### Short exercise
Write out each line from the data below that includes the word "part".

### Provided material
•••
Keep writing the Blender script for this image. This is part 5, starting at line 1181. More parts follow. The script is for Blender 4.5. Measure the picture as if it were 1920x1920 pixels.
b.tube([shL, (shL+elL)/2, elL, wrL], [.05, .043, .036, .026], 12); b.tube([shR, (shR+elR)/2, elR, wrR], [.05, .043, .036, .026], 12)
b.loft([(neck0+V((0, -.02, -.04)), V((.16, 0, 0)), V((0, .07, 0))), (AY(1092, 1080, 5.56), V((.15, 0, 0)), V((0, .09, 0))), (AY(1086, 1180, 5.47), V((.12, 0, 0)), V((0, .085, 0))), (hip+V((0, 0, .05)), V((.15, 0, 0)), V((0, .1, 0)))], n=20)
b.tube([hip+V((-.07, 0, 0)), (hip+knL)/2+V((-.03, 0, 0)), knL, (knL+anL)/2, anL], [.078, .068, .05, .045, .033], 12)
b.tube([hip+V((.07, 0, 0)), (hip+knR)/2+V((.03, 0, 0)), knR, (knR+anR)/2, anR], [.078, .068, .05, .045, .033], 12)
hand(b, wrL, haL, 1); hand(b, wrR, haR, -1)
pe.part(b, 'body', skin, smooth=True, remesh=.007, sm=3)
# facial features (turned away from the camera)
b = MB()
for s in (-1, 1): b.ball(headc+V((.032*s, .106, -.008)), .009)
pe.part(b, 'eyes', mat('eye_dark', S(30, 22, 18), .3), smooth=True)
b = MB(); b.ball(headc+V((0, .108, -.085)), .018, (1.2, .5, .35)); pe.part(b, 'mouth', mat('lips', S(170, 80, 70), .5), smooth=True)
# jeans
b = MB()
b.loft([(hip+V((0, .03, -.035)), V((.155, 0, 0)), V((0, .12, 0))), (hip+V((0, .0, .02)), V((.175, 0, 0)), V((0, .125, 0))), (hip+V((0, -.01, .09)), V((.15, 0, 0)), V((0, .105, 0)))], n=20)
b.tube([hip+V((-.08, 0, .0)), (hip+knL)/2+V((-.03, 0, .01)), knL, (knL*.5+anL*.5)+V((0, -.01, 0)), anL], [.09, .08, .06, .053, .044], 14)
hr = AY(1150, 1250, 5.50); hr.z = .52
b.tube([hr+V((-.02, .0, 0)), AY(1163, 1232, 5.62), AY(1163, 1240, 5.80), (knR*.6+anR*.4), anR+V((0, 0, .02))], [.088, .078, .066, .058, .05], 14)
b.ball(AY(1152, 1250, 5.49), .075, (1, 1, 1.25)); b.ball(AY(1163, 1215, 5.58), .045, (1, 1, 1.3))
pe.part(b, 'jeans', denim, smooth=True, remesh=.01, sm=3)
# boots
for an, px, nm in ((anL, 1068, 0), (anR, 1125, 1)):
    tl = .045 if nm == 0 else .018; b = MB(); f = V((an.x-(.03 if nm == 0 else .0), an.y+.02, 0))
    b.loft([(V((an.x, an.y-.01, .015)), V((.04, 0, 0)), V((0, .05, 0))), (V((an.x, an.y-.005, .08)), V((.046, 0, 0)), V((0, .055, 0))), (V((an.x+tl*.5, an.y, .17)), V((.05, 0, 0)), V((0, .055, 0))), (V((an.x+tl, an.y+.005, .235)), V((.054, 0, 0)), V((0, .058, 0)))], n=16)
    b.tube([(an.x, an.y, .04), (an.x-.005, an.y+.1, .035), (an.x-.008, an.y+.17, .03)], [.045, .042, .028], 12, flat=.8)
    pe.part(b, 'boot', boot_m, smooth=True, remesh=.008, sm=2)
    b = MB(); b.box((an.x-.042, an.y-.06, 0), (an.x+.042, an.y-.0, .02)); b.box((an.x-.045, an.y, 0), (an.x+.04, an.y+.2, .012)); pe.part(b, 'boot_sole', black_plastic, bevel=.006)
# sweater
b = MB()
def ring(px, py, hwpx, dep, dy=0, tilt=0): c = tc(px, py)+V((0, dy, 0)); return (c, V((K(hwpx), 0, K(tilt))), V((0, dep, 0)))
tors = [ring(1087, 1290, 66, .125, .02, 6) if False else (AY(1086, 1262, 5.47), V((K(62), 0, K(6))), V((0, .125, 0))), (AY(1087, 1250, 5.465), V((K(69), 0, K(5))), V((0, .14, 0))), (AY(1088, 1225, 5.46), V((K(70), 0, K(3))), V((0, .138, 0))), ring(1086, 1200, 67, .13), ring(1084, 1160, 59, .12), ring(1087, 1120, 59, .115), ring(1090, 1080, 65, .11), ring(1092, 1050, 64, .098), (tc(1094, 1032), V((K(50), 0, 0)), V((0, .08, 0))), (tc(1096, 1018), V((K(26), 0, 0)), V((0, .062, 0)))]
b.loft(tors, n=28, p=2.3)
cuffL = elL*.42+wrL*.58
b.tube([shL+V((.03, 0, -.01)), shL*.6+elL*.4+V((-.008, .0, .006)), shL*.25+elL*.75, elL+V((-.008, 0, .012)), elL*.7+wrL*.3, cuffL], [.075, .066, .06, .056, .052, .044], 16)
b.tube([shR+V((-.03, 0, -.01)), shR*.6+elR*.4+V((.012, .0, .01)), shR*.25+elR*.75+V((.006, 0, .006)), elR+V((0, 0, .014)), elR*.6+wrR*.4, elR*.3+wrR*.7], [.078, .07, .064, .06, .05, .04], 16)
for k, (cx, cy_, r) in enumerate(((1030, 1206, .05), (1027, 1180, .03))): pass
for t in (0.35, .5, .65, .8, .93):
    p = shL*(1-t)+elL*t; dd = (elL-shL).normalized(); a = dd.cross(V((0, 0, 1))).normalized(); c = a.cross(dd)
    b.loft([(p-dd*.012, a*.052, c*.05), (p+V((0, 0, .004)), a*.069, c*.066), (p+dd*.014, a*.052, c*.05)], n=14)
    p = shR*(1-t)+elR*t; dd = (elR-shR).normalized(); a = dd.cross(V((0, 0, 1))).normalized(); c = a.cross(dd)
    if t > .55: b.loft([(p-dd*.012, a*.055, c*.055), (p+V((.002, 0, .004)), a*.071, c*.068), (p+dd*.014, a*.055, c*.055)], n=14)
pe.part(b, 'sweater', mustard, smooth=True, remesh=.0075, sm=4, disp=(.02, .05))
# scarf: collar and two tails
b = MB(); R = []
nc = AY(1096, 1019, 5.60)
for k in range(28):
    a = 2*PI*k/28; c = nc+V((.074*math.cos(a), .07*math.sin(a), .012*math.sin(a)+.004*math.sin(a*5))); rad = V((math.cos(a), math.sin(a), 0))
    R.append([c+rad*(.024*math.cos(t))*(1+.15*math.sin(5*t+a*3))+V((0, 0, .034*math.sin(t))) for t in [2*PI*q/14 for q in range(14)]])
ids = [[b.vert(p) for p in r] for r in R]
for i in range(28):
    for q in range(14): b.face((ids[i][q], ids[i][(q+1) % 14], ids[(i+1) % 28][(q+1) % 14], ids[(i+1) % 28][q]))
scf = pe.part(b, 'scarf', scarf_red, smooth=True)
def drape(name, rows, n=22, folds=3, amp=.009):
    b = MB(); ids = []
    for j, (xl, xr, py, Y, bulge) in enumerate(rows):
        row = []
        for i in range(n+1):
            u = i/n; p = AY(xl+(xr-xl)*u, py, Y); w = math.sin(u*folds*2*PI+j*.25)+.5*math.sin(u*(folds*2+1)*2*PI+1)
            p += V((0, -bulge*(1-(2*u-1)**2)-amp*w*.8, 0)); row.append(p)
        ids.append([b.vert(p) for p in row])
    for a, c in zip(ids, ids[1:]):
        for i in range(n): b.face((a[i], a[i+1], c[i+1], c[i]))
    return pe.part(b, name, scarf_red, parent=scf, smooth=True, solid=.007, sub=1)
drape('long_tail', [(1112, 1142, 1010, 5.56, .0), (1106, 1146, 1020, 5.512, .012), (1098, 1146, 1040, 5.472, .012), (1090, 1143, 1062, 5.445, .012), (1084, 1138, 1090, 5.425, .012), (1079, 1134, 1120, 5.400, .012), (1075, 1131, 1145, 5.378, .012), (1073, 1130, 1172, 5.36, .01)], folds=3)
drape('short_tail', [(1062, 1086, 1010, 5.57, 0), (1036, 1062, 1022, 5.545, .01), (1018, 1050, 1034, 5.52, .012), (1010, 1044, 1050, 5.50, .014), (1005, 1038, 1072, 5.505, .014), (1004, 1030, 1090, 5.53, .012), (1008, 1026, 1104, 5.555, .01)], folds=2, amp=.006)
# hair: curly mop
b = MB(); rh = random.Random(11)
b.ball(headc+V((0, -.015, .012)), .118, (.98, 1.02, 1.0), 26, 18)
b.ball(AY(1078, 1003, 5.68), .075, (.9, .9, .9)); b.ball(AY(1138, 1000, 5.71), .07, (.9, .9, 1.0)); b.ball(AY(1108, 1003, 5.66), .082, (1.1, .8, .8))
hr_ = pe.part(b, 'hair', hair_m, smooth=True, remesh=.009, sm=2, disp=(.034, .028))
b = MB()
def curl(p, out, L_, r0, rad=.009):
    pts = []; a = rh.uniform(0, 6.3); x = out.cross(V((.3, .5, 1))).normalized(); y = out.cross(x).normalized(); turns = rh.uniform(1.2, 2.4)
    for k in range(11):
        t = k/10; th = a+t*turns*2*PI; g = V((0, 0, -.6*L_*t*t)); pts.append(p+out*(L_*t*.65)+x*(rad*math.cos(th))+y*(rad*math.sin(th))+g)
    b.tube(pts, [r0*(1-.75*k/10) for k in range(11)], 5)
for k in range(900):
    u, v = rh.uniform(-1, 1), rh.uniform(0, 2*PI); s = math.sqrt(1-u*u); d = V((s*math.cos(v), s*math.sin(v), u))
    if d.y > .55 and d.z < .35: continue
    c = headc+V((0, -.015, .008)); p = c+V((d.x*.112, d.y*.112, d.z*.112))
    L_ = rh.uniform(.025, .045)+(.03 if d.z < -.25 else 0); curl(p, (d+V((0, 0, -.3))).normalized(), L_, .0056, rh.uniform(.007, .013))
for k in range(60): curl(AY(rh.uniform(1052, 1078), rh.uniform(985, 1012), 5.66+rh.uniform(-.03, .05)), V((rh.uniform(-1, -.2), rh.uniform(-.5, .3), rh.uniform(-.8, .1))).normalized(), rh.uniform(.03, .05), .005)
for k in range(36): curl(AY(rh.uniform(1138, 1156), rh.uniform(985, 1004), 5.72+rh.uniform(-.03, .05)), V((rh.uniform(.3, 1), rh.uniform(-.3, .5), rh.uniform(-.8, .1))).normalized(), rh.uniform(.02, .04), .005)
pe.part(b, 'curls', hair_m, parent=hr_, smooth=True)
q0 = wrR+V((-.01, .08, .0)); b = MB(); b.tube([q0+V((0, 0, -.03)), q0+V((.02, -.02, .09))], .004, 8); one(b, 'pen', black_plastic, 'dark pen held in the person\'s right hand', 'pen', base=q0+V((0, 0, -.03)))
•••
### Response
Keep writing the Blender script for this image. This is part 5, starting at line 1181. More parts follow. The script is for Blender 4.5. Measure the picture as if it were 1920x1920 pixels.
pe.part(b, 'body', skin, smooth=True, remesh=.007, sm=3)
pe.part(b, 'eyes', mat('eye_dark', S(30, 22, 18), .3), smooth=True)
b = MB(); b.ball(headc+V((0, .108, -.085)), .018, (1.2, .5, .35)); pe.part(b, 'mouth', mat('lips', S(170, 80, 70), .5), smooth=True)
pe.part(b, 'jeans', denim, smooth=True, remesh=.01, sm=3)
    pe.part(b, 'boot', boot_m, smooth=True, remesh=.008, sm=2)
    b = MB(); b.box((an.x-.042, an.y-.06, 0), (an.x+.042, an.y-.0, .02)); b.box((an.x-.045, an.y, 0), (an.x+.04, an.y+.2, .012)); pe.part(b, 'boot_sole', black_plastic, bevel=.006)
pe.part(b, 'sweater', mustard, smooth=True, remesh=.0075, sm=4, disp=(.02, .05))
scf = pe.part(b, 'scarf', scarf_red, smooth=True)
    return pe.part(b, name, scarf_red, parent=scf, smooth=True, solid=.007, sub=1)
hr_ = pe.part(b, 'hair', hair_m, smooth=True, remesh=.009, sm=2, disp=(.034, .028))
pe.part(b, 'curls', hair_m, parent=hr_, smooth=True)